The playroom....past the breakfast room where I sit solitary on "my" side of the dinner table, with Dad to my right, in perfect position to steal my pork chop long before I am ready to give up the bone, and directly across from my brother who is poised to reach with his fork to get whatever else he might grab if I turn my head. Mom is to his right, nestled up against the sewing machine in it's semi-permanent, (except for holidays) position at the head of the table, with square dance costume material under it's presser foot. That playroom, with the jungle patterned wallpaper that is just busy enough to almost cover our clandestine scribbles between the lions and the giraffes....I am fond of coloring in their eyeballs, almost certain nobody will notice but me.
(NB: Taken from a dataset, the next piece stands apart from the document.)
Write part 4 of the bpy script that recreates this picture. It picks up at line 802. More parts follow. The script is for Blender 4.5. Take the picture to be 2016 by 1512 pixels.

I walk back through to the living room, where the enormous rough beam in the vaulted ceiling always makes me try to imagine the tree it came from...how big it must have been and how on earth someone had created that beam from it....out the front door to the white porch swing where Mom holds us while we watch a storm, singing us hymns so that we might not grow up like she did, with a parent fearful of God's thunder and lightening. I see it clearly now. We all work so hard to not re-create mistakes, don't we?
"He promised never to leave me, never to leave me alone..."
Past the fireplace with the matching rough wood mantle, permanent nails for our red velvet stockings and Dad's gleaming muzzle loader with the inset brass starburst hanging over, like a prize. Or, like Pa Ingalls, which is ok by me.
Down the hall, the carpet transitions from messy grey, stained by the stray Cocker Spaniel with bladder issues I brought home from a college camping trip, to green shag, which was the base layer to a thousand childhood games. Won't stop long at brother's room...it never really smells great, and the bare mattress he prefers to sheets and covers skeeves me out.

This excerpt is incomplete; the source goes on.